Using Calendars Inside Pages

  • After publishing/updating your calendar, you can insert it into any page or post type by copying the “calendar shortcode.”
  • Be sure you paste this into any page/post as plain text and include the opening and closing straight brackets.
  • You may insert the Calendar Shortcode into Text or Custom HTML widgets (we recommend the latter as that removes some of the default CSS WordPress applies to Text widgets).
  • You may use a shortcode in as many pages/posts as desired, there are no limits to how many times a shortcode may be used and if you edit it at any point, all instances throughout your site will have those changes applied in real-time.
  • By default, the calendar will always occupy 100 percent of available display width.

Manually Setting Stacked View Break

By default, the calendar goes from grid to stacked view automatically for browser widths 667 pixels wide and smaller, but you can change that threshold manually by using the stack="450" shortcode attribute (a tiny bit of info you add to the shortcode manually).

For example, if you want the calendar to appear in grid view for something like a standard sidebar width (which is 350px wide), your shortcode would look like this:

[vemcalendar id="537" stack="349"]

Manually Setting Display Month On Page Load

The calendar will always load the current month by default but there are instances where you may want it to load a different month. For example, if you have a calendar that displays an event with numerous occurrences set in the event’s single event page but it doesn’t begin until a point in the future, you can set it up to open on the month with the first scheduled occurrence.

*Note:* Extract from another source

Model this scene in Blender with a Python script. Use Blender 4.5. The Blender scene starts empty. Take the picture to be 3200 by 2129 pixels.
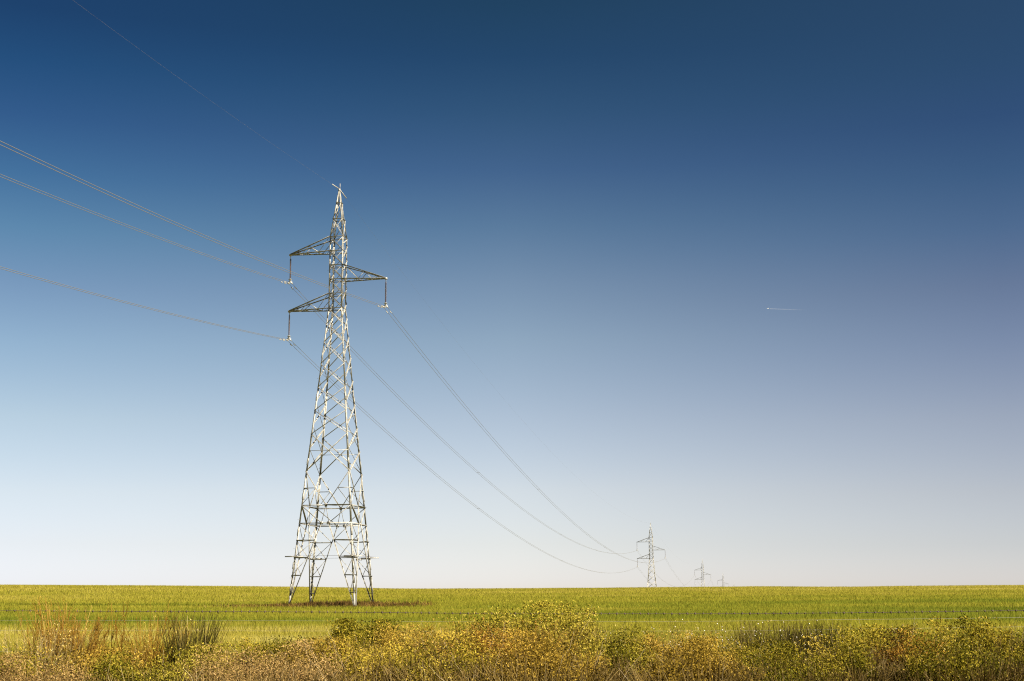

All it takes is the following attribute: start="MM/YYYY". You’ll need to use the two-digit month and four digit year format and a complete shortcode would look like this:

[vemcalendar id="537" start="07/2017"]

In that example, the calendar will always load July, 2017 as the first display month.

A Word About Caching

By default, the calendar is super sticky when it comes to caching so if you use a caching plugin and/or CDN service, you’ll want to clear those after making any changes to an existing calendar.

One of the coolest features in calendar behavior is it’s smart enough to pick up where a user left off when scrolling forward/back across months, even if they navigate away from the page.

Example: user starts in June, scrolls ahead to July, clicks through to a single event page for a July event, then uses then swipes back to the calendar page. In that scenario, the calendar will load July events becasue that’s where the user left off.